Carolina Panthers

Panthers’ Graham Gano willing to be flexible in changing times for NFL’s kicking game

Carolina Panthers kicker Graham Gano connects on a field goal against the Tennessee Titans during Saturday’s exhibition in Nashville against the Titans. The Panthers won 26-16.
Carolina Panthers kicker Graham Gano connects on a field goal against the Tennessee Titans during Saturday’s exhibition in Nashville against the Titans. The Panthers won 26-16. dtfoster@charlotteobserver.com

In today’s NFL kicking game, you either adapt or wither away.

Panthers kicker Graham Gano knows that. No, he didn’t like that the point-after attempt was moved back from the 2 to the 15-yard line last season. And no, he doesn’t care much for the new touchback rule that gives teams the ball at the 25-yard-line instead of the 20.

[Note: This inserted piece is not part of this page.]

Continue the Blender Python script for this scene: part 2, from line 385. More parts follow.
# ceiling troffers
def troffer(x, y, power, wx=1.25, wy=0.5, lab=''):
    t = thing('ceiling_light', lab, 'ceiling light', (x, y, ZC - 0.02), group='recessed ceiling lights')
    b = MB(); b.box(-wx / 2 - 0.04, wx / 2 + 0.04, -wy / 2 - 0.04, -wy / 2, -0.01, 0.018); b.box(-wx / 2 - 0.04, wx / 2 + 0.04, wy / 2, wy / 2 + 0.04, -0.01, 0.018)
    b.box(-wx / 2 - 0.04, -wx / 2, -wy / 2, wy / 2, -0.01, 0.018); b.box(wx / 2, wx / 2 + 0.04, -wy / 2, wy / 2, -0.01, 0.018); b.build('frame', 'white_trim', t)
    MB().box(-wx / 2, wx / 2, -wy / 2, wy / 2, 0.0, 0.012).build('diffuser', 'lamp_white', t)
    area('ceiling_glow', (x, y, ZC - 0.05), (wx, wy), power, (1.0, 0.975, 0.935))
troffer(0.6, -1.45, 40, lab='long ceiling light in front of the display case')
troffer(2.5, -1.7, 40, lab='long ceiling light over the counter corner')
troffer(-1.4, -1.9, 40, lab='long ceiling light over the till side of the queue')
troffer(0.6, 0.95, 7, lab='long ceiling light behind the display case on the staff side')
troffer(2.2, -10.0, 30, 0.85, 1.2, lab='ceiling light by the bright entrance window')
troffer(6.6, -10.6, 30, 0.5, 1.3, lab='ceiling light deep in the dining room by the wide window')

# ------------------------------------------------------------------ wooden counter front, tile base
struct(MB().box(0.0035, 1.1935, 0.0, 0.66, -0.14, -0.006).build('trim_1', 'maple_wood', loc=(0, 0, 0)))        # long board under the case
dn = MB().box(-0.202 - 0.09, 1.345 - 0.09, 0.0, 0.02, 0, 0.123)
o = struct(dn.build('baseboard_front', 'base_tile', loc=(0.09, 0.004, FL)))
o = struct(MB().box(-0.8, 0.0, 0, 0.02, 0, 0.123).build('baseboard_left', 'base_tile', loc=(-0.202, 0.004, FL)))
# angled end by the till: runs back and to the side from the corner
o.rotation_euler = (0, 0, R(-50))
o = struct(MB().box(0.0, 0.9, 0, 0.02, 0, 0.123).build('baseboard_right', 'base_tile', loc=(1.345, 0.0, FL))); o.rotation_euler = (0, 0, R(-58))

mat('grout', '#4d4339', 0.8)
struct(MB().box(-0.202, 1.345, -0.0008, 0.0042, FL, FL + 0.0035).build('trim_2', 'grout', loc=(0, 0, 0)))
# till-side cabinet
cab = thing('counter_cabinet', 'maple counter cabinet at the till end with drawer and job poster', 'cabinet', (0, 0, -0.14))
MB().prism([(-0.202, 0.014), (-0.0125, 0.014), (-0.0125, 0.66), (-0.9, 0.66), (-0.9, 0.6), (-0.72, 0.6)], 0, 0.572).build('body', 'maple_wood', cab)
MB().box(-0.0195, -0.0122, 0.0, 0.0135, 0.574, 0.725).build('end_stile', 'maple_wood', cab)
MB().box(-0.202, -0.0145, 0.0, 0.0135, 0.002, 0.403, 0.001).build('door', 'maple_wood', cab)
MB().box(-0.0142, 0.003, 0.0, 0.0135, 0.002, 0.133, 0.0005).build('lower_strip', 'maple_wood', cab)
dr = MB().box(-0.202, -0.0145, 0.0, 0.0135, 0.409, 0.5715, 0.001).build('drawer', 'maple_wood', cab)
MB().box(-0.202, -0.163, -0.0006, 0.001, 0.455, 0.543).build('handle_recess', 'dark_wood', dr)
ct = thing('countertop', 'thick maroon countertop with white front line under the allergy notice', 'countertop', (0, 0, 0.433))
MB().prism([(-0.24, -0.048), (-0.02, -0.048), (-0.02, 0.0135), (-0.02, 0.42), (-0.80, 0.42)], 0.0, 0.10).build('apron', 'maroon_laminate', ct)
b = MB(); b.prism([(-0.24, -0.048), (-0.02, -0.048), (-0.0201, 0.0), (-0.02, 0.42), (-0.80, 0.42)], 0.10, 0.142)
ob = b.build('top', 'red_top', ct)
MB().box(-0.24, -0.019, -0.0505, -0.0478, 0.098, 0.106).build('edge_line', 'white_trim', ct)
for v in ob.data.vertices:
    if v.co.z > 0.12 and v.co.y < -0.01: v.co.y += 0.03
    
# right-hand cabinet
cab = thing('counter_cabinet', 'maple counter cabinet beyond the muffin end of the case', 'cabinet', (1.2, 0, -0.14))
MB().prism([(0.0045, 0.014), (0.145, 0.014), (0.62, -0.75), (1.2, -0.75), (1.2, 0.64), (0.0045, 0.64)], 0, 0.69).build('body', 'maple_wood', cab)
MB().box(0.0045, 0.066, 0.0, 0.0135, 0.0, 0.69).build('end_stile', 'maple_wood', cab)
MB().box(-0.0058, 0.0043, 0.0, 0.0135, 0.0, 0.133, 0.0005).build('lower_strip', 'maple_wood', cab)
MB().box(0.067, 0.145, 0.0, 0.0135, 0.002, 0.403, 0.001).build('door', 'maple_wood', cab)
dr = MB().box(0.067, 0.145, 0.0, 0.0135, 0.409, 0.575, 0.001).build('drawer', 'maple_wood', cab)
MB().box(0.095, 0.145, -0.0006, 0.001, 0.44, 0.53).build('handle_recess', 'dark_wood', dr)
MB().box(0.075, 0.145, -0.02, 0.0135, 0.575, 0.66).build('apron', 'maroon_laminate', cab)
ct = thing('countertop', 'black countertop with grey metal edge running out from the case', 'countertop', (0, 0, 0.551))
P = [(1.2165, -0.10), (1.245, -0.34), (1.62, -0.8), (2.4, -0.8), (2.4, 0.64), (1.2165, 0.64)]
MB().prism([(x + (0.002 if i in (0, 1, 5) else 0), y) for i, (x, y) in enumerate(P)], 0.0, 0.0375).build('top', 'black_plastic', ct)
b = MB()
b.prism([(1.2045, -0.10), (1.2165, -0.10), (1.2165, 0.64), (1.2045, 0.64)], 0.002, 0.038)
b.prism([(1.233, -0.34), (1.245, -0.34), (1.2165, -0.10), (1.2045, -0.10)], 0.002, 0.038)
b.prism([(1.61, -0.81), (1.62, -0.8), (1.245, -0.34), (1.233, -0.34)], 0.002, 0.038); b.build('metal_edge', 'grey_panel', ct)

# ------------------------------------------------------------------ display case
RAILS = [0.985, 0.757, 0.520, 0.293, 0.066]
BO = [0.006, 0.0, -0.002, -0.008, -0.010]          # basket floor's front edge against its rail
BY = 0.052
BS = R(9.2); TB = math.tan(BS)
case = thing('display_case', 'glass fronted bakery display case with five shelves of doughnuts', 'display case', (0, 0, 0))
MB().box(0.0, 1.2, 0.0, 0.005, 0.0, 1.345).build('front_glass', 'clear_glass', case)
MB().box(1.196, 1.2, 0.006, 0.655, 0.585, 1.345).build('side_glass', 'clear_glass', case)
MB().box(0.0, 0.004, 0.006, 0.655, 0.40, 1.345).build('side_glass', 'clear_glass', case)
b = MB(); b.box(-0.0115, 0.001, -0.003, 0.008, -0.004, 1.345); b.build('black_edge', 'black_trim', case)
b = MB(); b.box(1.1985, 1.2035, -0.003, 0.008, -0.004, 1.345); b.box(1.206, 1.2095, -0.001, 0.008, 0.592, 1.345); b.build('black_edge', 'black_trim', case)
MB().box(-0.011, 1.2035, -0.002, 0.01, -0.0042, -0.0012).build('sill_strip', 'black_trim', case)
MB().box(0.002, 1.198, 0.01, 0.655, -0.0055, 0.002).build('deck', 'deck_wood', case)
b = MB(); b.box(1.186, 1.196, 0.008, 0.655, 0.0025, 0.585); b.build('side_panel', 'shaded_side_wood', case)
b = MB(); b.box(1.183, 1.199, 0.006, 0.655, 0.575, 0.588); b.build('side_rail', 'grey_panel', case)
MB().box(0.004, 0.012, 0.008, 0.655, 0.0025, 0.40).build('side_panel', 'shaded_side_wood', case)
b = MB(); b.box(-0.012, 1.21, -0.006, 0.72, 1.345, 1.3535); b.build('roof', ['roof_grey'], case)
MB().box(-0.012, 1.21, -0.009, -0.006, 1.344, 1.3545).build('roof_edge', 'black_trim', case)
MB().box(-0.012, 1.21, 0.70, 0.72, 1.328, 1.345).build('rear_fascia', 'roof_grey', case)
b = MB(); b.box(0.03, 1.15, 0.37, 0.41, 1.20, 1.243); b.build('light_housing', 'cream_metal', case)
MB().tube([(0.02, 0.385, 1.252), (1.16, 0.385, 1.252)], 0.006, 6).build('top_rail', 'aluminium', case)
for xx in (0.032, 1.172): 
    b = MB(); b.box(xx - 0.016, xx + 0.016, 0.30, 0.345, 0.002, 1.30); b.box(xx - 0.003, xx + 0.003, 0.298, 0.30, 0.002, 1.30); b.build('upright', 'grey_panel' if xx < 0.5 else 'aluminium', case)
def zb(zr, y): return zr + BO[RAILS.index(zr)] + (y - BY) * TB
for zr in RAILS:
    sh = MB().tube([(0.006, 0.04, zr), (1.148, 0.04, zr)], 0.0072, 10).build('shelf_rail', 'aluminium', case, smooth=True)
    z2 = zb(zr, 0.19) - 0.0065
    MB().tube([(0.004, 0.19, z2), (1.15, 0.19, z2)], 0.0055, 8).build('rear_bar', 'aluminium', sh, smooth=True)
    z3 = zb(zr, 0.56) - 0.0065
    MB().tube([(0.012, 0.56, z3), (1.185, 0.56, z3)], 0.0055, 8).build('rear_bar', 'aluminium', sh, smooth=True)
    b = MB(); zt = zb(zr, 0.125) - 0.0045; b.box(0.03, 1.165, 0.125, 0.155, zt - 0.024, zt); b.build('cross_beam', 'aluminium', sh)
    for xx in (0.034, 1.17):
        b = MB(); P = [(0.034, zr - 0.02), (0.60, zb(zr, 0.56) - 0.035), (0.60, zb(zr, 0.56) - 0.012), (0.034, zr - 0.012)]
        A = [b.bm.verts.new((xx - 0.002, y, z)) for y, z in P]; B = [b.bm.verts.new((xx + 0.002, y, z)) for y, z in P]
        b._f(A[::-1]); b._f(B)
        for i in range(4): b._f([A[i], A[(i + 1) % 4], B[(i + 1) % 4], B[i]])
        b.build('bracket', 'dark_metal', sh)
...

Depending upon how you look at it, Gano’s position has become marginalized in the past few years or it’s become more precise. Either way, he has to keep up.

“If the game’s changing, I’ll change with it,” Gano said after Tuesday’s practice. “I think at this level you’ve got to be flexible. You’ve got to have a lot of clubs in your bag. You have to be able to hit the ball where they want you to, because if you can’t they’ll find someone else.”

Two years ago the Panthers signed Gano to a four-year, $12.4 million contract that has him in the top-10 highest-paid kickers in the league. They’re not interested in finding someone else.

Gano has brought a level of stability to a position that desperately needed it after John Kasay left in 2010. He has made 92 of his 109 field-goal attempts in his 3 1/2 year career with Carolina, and he’s been one of the most reliable kickers on kickoff in the league.

Last year the NFL moved the PAT from a 20-yard chip shot to 33 yards. The effort was to make the extra point more competitive, and it worked for the league.

Kickers made 94.2 percent of their PATs, which was the lowest in league history since at least 1979. In 2014 with the shorter kick, kickers were 99.3 percent successful.

Gano finished above the league average at 94.9 percent, missing two kicks wide left and having another blocked out of 59 attempts.

“I feel like last year I did a really good job with it,” Gano said. “It’s going to make the really good kickers look even better because you’ll have the guys with a high percentage of those makes. Especially the guys who kick outdoors or in windy stadiums, it’s going to make those guys more valuable.

“No one wants to make their job harder. At the same time I think it’s made me a better kicker.”

This year the Panthers didn’t even bring in an additional kicker to reduce the workload on Gano. He’s made all six of his field-goal attempts in the preseason after making 30 of 36 tries last season (two misses and four blocked).

In last week’s win against the Titans, the Panthers used punter Kasey Redfern on kickoffs so the Wofford alum could get his talents on tape for both the Panthers and other teams. The directive for Redfern was clear: kick it high and stick it just in front of the goal line to force the Titans to return the kick.

Through two exhibitions, the Panthers have kicked three touchbacks in 11 kickoffs. That’s not an accident.

“In the preseason you want to see what you’ve got. You don’t want to go into Week 1 not knowing what you have,” special teams coordinator Thomas McGaughey said. “When we go up to Denver Week 1, we’ve got to know legitimately who can go down and cover kicks and who can’t. That’s what the preseason’s for. After that you make your assessments.”

The NFL changed the touchback rule this offseason. This season teams will get the ball at the 25 instead of the 20, and some teams have tried to kick it short of the goal line to stop the returner before he reaches the 25. The Titans were twice successful in doing it against the Panthers.

Different coaches will have different philosophies, but it seems Carolina isn’t too interested in what are known as “mortar” kicks - yet.

“It seems to be the rage now that everybody is going to try to lob that ball up there and see what happens,” Panthers coach Ron Rivera said. “It’ll be interesting to see how we adapt to it as a football team because we saw it happen.”

Gano was tied for the NFL lead last year with 69 touchbacks. He also has the best touchback percentage (74.2) of all kickers since the 2013 season.

It’s a statistic Gano has long been proud of, but he knows this game and he’s willing to be flexible.

“Whatever they want me to do, I’ll do,” Gano said. “I can’t talk strategy, but we’ve got it all in our bag of tricks. I’ll be prepared for anything.”